Problem details: Below is a listing; print exactly its lines from the one containing "Model this scene" down to the one containing "cd.dof.use_dof = True;", both inclusive, with every picture left out.

Provided data:
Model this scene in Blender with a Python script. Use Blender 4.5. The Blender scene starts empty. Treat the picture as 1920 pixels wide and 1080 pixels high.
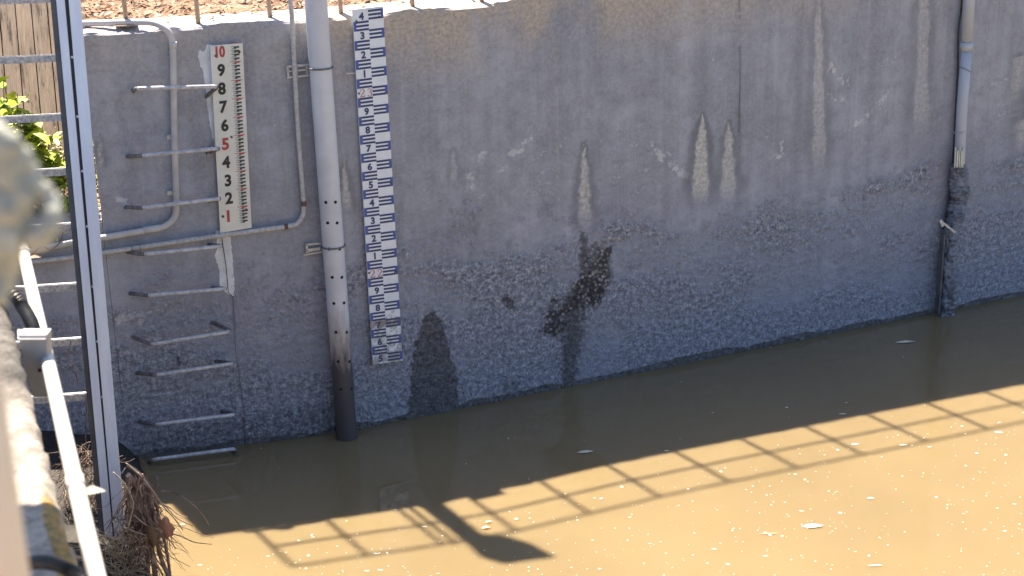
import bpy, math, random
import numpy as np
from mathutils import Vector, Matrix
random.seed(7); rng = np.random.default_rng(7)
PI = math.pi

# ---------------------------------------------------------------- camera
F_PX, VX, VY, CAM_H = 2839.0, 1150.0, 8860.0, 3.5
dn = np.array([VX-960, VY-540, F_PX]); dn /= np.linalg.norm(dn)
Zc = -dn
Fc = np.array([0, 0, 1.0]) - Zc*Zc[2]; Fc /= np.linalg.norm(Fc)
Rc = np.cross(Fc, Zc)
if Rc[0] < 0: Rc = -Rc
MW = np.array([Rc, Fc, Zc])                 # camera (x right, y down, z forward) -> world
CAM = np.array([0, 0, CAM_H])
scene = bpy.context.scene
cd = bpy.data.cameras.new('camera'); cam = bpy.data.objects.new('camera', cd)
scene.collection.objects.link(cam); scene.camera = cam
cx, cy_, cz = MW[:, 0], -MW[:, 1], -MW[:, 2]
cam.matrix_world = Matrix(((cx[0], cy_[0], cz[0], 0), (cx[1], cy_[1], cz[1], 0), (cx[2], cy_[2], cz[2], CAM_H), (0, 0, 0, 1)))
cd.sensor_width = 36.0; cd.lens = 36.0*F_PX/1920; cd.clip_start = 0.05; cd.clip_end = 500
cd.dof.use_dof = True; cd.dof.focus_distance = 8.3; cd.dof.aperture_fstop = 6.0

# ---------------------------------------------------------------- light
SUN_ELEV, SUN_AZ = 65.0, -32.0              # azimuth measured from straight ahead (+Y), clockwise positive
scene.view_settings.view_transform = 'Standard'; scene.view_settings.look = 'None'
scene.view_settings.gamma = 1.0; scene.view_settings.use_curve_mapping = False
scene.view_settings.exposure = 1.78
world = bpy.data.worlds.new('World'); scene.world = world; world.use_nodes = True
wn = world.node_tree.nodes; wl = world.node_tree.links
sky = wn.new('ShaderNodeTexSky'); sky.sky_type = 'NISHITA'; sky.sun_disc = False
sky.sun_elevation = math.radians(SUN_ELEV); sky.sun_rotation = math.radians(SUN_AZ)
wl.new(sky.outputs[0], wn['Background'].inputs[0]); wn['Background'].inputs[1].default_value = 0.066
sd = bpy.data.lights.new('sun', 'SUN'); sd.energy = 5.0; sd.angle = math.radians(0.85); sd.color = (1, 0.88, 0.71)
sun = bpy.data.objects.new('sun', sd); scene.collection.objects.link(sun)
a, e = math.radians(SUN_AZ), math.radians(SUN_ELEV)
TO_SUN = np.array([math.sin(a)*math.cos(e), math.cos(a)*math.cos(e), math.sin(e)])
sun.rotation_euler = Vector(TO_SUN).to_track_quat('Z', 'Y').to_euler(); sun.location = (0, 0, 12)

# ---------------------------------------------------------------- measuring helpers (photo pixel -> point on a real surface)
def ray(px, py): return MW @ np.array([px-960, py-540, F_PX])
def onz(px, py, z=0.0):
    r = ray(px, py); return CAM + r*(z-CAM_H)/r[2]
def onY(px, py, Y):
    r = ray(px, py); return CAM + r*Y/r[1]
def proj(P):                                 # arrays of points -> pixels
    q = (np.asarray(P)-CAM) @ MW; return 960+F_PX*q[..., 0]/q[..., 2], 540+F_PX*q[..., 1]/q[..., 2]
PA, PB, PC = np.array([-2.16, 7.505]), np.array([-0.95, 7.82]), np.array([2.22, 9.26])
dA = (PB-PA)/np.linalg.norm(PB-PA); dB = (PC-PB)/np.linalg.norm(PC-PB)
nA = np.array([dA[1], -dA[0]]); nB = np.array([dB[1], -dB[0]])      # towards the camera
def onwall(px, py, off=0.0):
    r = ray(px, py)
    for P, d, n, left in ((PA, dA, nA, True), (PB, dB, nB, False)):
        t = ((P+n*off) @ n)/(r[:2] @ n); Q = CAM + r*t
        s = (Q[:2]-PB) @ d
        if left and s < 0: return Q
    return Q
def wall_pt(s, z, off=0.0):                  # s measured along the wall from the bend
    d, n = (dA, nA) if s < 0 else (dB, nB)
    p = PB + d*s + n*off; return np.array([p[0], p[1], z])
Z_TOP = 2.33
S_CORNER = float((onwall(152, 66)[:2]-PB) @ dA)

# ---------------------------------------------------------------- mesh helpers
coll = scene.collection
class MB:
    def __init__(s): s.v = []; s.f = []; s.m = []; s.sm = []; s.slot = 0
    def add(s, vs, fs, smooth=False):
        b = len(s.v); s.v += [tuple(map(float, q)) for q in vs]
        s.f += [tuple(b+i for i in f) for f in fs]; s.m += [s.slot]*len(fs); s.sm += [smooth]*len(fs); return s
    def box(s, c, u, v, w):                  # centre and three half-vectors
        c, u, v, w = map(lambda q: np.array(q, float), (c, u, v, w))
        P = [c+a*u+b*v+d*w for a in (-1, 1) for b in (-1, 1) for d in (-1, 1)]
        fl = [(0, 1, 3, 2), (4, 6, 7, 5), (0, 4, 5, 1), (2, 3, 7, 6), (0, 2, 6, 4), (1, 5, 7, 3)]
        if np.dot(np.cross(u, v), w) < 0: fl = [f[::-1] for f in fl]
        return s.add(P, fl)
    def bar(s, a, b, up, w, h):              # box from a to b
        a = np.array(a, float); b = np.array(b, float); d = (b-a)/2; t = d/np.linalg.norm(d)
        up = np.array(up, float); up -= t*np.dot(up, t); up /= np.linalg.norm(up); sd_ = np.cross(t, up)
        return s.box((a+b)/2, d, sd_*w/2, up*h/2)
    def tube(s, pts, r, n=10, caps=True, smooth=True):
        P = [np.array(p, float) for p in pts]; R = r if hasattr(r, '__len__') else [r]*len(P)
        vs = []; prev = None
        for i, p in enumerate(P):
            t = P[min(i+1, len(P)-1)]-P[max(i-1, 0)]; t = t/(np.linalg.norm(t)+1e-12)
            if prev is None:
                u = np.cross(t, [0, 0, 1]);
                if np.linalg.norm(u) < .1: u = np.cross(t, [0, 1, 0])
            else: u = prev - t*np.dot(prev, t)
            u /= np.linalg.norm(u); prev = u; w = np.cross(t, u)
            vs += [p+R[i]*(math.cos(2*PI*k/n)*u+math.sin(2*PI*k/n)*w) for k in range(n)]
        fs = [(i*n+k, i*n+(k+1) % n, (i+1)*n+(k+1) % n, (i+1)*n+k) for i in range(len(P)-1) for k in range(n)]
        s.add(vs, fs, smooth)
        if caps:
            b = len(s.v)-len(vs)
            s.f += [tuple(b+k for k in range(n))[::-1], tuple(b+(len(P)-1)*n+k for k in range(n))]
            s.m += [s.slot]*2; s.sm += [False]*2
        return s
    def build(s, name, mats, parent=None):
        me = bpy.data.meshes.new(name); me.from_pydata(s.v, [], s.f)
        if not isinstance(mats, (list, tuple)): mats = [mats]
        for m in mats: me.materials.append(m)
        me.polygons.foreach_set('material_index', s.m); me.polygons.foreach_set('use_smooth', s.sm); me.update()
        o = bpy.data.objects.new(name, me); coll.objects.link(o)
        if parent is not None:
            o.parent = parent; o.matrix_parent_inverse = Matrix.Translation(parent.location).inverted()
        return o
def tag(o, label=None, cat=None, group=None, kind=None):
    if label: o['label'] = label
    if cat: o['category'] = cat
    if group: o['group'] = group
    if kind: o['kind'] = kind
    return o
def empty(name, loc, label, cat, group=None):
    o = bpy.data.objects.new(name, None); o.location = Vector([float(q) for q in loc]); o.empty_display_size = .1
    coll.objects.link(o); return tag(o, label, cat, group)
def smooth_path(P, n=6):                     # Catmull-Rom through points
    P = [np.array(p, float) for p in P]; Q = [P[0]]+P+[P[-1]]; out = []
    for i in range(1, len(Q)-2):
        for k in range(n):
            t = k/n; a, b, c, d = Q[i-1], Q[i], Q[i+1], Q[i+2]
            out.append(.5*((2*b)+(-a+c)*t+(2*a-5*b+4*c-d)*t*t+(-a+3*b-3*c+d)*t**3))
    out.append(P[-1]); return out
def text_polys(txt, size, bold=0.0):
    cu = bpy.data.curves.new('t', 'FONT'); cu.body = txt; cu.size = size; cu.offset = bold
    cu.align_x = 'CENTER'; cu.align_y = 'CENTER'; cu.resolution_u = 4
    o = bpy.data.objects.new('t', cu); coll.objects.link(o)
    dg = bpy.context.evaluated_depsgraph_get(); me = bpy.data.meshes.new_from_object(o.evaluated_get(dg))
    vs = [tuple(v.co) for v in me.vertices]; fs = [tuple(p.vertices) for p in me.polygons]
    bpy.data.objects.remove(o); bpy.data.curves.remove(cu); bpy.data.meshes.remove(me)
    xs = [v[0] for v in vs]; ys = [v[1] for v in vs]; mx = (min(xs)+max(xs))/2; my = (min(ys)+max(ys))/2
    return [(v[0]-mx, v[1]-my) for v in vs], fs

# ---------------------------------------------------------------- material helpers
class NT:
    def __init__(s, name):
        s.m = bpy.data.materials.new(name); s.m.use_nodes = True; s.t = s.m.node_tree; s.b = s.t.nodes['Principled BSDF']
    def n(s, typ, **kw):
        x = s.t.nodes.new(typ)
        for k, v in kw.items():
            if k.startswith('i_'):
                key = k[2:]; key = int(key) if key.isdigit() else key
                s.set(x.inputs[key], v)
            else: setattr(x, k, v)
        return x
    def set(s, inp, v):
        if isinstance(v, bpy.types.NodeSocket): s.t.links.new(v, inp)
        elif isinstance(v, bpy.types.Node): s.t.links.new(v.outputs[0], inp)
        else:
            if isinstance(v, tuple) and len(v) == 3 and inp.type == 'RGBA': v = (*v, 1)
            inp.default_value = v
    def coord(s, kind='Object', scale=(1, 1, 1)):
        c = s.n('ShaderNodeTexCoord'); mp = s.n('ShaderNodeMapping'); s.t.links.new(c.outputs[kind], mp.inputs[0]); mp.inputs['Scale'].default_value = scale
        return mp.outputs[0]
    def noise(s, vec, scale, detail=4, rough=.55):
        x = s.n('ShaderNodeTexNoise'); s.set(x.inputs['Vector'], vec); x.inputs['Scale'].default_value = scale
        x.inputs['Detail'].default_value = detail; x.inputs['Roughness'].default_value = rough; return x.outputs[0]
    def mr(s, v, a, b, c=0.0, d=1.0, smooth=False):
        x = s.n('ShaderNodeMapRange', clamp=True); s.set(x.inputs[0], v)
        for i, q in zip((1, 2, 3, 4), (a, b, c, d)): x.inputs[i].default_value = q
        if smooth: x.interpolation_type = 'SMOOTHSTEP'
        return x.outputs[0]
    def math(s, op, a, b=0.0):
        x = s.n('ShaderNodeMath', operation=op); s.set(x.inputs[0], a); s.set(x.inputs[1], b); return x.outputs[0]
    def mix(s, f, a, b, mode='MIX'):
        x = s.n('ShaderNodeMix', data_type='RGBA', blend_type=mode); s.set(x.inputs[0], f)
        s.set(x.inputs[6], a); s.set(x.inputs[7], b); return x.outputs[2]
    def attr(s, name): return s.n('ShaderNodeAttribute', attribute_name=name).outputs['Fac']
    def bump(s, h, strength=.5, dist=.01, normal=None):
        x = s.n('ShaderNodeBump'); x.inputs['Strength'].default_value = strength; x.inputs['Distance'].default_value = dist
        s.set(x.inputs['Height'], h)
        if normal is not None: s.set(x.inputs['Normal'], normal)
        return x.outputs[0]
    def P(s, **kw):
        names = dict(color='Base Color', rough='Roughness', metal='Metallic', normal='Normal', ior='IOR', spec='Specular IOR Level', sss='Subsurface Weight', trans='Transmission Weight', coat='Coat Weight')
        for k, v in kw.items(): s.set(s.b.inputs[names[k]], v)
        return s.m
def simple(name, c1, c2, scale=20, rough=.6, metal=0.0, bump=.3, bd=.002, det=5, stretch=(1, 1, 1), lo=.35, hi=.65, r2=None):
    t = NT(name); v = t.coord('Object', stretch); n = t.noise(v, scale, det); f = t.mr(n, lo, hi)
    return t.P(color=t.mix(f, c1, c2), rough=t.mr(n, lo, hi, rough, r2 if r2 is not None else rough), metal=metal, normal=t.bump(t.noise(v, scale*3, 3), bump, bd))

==

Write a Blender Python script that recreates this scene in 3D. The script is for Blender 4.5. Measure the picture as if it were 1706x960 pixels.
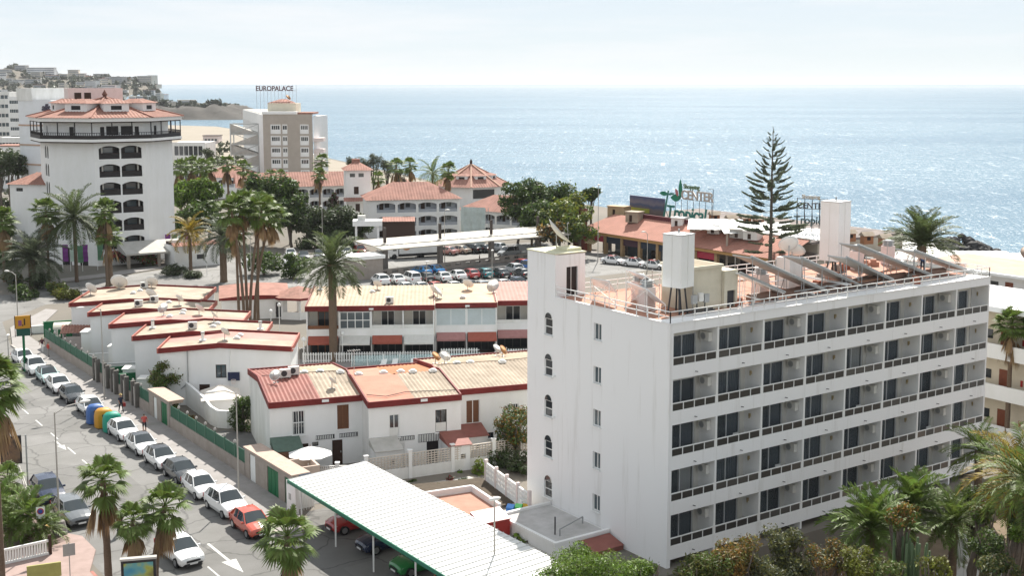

Output below:
Model this scene in Blender with a Python script. Use Blender 4.5. The Blender scene starts empty. Treat the picture as 1920 pixels wide and 1080 pixels high.
import bpy, math, random
import numpy as np
from mathutils import Vector, Matrix
random.seed(7); rng = np.random.default_rng(7)
PI = math.pi

# ---------------------------------------------------------------- camera
F_PX, VX, VY, CAM_H = 2839.0, 1150.0, 8860.0, 3.5
dn = np.array([VX-960, VY-540, F_PX]); dn /= np.linalg.norm(dn)
Zc = -dn
Fc = np.array([0, 0, 1.0]) - Zc*Zc[2]; Fc /= np.linalg.norm(Fc)
Rc = np.cross(Fc, Zc)
if Rc[0] < 0: Rc = -Rc
MW = np.array([Rc, Fc, Zc])                 # camera (x right, y down, z forward) -> world
CAM = np.array([0, 0, CAM_H])
scene = bpy.context.scene
cd = bpy.data.cameras.new('camera'); cam = bpy.data.objects.new('camera', cd)
scene.collection.objects.link(cam); scene.camera = cam
cx, cy_, cz = MW[:, 0], -MW[:, 1], -MW[:, 2]
cam.matrix_world = Matrix(((cx[0], cy_[0], cz[0], 0), (cx[1], cy_[1], cz[1], 0), (cx[2], cy_[2], cz[2], CAM_H), (0, 0, 0, 1)))
cd.sensor_width = 36.0; cd.lens = 36.0*F_PX/1920; cd.clip_start = 0.05; cd.clip_end = 500
cd.dof.use_dof = True; cd.dof.focus_distance = 8.3; cd.dof.aperture_fstop = 6.0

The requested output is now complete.